### Task
Give the material again in full, matching it exactly.
'''
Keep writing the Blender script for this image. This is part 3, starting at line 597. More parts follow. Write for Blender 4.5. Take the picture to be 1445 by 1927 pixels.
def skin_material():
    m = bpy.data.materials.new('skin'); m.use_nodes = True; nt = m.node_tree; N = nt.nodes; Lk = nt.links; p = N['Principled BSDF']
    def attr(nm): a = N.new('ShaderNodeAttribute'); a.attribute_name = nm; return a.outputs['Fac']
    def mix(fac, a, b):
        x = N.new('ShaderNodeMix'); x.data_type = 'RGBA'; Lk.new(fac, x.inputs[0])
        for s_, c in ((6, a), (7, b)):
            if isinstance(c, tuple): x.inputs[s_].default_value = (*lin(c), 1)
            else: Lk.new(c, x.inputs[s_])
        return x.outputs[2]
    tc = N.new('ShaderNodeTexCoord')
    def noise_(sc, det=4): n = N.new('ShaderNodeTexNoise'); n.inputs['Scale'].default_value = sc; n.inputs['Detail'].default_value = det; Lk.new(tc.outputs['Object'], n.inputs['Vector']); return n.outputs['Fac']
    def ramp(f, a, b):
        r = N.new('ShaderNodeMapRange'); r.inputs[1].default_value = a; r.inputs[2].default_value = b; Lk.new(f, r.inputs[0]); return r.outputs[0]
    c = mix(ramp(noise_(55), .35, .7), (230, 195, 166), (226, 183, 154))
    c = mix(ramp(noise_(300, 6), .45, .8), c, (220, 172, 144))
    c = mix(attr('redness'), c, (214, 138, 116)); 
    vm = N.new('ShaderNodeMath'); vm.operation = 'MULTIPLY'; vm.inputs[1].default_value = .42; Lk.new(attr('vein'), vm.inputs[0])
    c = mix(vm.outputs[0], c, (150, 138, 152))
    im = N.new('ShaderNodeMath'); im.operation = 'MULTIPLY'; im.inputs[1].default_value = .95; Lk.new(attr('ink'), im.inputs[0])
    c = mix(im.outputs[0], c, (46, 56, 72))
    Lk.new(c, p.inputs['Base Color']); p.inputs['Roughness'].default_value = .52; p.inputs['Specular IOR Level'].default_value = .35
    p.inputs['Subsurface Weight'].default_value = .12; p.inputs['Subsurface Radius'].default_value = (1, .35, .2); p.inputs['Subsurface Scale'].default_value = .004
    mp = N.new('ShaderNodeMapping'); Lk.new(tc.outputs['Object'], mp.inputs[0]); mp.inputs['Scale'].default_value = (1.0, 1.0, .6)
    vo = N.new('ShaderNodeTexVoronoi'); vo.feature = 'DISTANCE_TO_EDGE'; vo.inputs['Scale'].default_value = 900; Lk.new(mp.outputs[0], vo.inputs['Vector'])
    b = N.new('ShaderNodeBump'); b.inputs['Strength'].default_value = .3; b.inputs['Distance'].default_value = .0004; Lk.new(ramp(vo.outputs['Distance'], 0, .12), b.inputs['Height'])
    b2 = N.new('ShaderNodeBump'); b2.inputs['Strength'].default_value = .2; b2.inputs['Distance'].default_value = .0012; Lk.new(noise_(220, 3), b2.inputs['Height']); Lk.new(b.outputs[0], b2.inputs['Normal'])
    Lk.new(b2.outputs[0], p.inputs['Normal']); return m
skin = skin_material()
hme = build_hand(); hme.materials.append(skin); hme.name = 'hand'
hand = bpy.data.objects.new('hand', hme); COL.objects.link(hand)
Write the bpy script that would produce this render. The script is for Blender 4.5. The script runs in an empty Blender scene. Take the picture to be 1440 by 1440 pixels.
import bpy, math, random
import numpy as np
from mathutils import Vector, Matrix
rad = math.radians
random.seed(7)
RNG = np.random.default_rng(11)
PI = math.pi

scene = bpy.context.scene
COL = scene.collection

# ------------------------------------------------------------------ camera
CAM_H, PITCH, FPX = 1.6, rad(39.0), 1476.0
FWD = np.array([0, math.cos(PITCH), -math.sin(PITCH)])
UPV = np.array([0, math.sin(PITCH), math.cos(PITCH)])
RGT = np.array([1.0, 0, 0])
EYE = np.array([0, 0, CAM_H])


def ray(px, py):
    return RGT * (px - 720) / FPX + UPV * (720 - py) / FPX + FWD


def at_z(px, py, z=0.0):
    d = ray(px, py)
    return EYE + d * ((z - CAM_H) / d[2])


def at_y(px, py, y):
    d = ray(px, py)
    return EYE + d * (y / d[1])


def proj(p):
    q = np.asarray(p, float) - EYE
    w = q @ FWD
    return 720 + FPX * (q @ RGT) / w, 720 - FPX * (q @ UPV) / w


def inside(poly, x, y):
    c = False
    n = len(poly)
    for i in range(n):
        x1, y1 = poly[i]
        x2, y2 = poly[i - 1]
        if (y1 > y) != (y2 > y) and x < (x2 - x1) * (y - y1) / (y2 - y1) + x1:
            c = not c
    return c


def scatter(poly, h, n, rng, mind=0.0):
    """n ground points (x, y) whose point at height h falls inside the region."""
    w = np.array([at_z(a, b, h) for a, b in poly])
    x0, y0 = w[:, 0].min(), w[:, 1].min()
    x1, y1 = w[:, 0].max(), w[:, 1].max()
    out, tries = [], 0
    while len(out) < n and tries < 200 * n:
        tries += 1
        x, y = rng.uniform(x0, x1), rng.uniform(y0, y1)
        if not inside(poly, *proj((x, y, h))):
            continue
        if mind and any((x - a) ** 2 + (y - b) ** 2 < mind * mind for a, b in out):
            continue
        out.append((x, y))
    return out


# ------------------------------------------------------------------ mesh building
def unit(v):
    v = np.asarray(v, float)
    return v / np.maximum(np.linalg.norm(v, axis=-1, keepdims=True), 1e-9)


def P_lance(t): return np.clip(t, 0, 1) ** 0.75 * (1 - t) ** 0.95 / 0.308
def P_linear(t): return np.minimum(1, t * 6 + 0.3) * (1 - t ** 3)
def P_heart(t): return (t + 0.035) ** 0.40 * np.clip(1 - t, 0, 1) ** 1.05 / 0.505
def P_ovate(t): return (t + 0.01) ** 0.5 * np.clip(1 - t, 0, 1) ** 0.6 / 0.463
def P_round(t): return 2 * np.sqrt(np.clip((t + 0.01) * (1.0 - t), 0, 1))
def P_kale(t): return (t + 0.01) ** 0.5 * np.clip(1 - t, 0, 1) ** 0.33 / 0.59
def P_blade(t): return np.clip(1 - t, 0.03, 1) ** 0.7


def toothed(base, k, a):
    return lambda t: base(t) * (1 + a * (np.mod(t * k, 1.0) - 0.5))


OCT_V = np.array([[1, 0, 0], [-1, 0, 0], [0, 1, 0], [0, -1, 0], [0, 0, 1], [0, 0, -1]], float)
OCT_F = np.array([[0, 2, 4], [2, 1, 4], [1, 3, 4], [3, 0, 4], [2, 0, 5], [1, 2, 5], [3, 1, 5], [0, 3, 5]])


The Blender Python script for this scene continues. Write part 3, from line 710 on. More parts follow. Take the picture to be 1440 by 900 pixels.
'''
### Full solution
Keep writing the Blender script for this image. This is part 3, starting at line 597. More parts follow. Write for Blender 4.5. Take the picture to be 1445 by 1927 pixels.
def skin_material():
    m = bpy.data.materials.new('skin'); m.use_nodes = True; nt = m.node_tree; N = nt.nodes; Lk = nt.links; p = N['Principled BSDF']
    def attr(nm): a = N.new('ShaderNodeAttribute'); a.attribute_name = nm; return a.outputs['Fac']
    def mix(fac, a, b):
        x = N.new('ShaderNodeMix'); x.data_type = 'RGBA'; Lk.new(fac, x.inputs[0])
        for s_, c in ((6, a), (7, b)):
            if isinstance(c, tuple): x.inputs[s_].default_value = (*lin(c), 1)
            else: Lk.new(c, x.inputs[s_])
        return x.outputs[2]
    tc = N.new('ShaderNodeTexCoord')
    def noise_(sc, det=4): n = N.new('ShaderNodeTexNoise'); n.inputs['Scale'].default_value = sc; n.inputs['Detail'].default_value = det; Lk.new(tc.outputs['Object'], n.inputs['Vector']); return n.outputs['Fac']
    def ramp(f, a, b):
        r = N.new('ShaderNodeMapRange'); r.inputs[1].default_value = a; r.inputs[2].default_value = b; Lk.new(f, r.inputs[0]); return r.outputs[0]
    c = mix(ramp(noise_(55), .35, .7), (230, 195, 166), (226, 183, 154))
    c = mix(ramp(noise_(300, 6), .45, .8), c, (220, 172, 144))
    c = mix(attr('redness'), c, (214, 138, 116)); 
    vm = N.new('ShaderNodeMath'); vm.operation = 'MULTIPLY'; vm.inputs[1].default_value = .42; Lk.new(attr('vein'), vm.inputs[0])
    c = mix(vm.outputs[0], c, (150, 138, 152))
    im = N.new('ShaderNodeMath'); im.operation = 'MULTIPLY'; im.inputs[1].default_value = .95; Lk.new(attr('ink'), im.inputs[0])
    c = mix(im.outputs[0], c, (46, 56, 72))
    Lk.new(c, p.inputs['Base Color']); p.inputs['Roughness'].default_value = .52; p.inputs['Specular IOR Level'].default_value = .35
    p.inputs['Subsurface Weight'].default_value = .12; p.inputs['Subsurface Radius'].default_value = (1, .35, .2); p.inputs['Subsurface Scale'].default_value = .004
    mp = N.new('ShaderNodeMapping'); Lk.new(tc.outputs['Object'], mp.inputs[0]); mp.inputs['Scale'].default_value = (1.0, 1.0, .6)
    vo = N.new('ShaderNodeTexVoronoi'); vo.feature = 'DISTANCE_TO_EDGE'; vo.inputs['Scale'].default_value = 900; Lk.new(mp.outputs[0], vo.inputs['Vector'])
    b = N.new('ShaderNodeBump'); b.inputs['Strength'].default_value = .3; b.inputs['Distance'].default_value = .0004; Lk.new(ramp(vo.outputs['Distance'], 0, .12), b.inputs['Height'])
    b2 = N.new('ShaderNodeBump'); b2.inputs['Strength'].default_value = .2; b2.inputs['Distance'].default_value = .0012; Lk.new(noise_(220, 3), b2.inputs['Height']); Lk.new(b.outputs[0], b2.inputs['Normal'])
    Lk.new(b2.outputs[0], p.inputs['Normal']); return m
skin = skin_material()
hme = build_hand(); hme.materials.append(skin); hme.name = 'hand'
hand = bpy.data.objects.new('hand', hme); COL.objects.link(hand)
Write the bpy script that would produce this render. The script is for Blender 4.5. The script runs in an empty Blender scene. Take the picture to be 1440 by 1440 pixels.
import bpy, math, random
import numpy as np
from mathutils import Vector, Matrix
rad = math.radians
random.seed(7)
RNG = np.random.default_rng(11)
PI = math.pi

scene = bpy.context.scene
COL = scene.collection

# ------------------------------------------------------------------ camera
CAM_H, PITCH, FPX = 1.6, rad(39.0), 1476.0
FWD = np.array([0, math.cos(PITCH), -math.sin(PITCH)])
UPV = np.array([0, math.sin(PITCH), math.cos(PITCH)])
RGT = np.array([1.0, 0, 0])
EYE = np.array([0, 0, CAM_H])


def ray(px, py):
    return RGT * (px - 720) / FPX + UPV * (720 - py) / FPX + FWD


def at_z(px, py, z=0.0):
    d = ray(px, py)
    return EYE + d * ((z - CAM_H) / d[2])


def at_y(px, py, y):
    d = ray(px, py)
    return EYE + d * (y / d[1])


def proj(p):
    q = np.asarray(p, float) - EYE
    w = q @ FWD
    return 720 + FPX * (q @ RGT) / w, 720 - FPX * (q @ UPV) / w


def inside(poly, x, y):
    c = False
    n = len(poly)
    for i in range(n):
        x1, y1 = poly[i]
        x2, y2 = poly[i - 1]
        if (y1 > y) != (y2 > y) and x < (x2 - x1) * (y - y1) / (y2 - y1) + x1:
            c = not c
    return c


def scatter(poly, h, n, rng, mind=0.0):
    """n ground points (x, y) whose point at height h falls inside the region."""
    w = np.array([at_z(a, b, h) for a, b in poly])
    x0, y0 = w[:, 0].min(), w[:, 1].min()
    x1, y1 = w[:, 0].max(), w[:, 1].max()
    out, tries = [], 0
    while len(out) < n and tries < 200 * n:
        tries += 1
        x, y = rng.uniform(x0, x1), rng.uniform(y0, y1)
        if not inside(poly, *proj((x, y, h))):
            continue
        if mind and any((x - a) ** 2 + (y - b) ** 2 < mind * mind for a, b in out):
            continue
        out.append((x, y))
    return out


# ------------------------------------------------------------------ mesh building
def unit(v):
    v = np.asarray(v, float)
    return v / np.maximum(np.linalg.norm(v, axis=-1, keepdims=True), 1e-9)


def P_lance(t): return np.clip(t, 0, 1) ** 0.75 * (1 - t) ** 0.95 / 0.308
def P_linear(t): return np.minimum(1, t * 6 + 0.3) * (1 - t ** 3)
def P_heart(t): return (t + 0.035) ** 0.40 * np.clip(1 - t, 0, 1) ** 1.05 / 0.505
def P_ovate(t): return (t + 0.01) ** 0.5 * np.clip(1 - t, 0, 1) ** 0.6 / 0.463
def P_round(t): return 2 * np.sqrt(np.clip((t + 0.01) * (1.0 - t), 0, 1))
def P_kale(t): return (t + 0.01) ** 0.5 * np.clip(1 - t, 0, 1) ** 0.33 / 0.59
def P_blade(t): return np.clip(1 - t, 0.03, 1) ** 0.7


def toothed(base, k, a):
    return lambda t: base(t) * (1 + a * (np.mod(t * k, 1.0) - 0.5))


OCT_V = np.array([[1, 0, 0], [-1, 0, 0], [0, 1, 0], [0, -1, 0], [0, 0, 1], [0, 0, -1]], float)
OCT_F = np.array([[0, 2, 4], [2, 1, 4], [1, 3, 4], [3, 0, 4], [2, 0, 5], [1, 2, 5], [3, 1, 5], [0, 3, 5]])


The Blender Python script for this scene continues. Write part 3, from line 710 on. More parts follow. Take the picture to be 1440 by 900 pixels.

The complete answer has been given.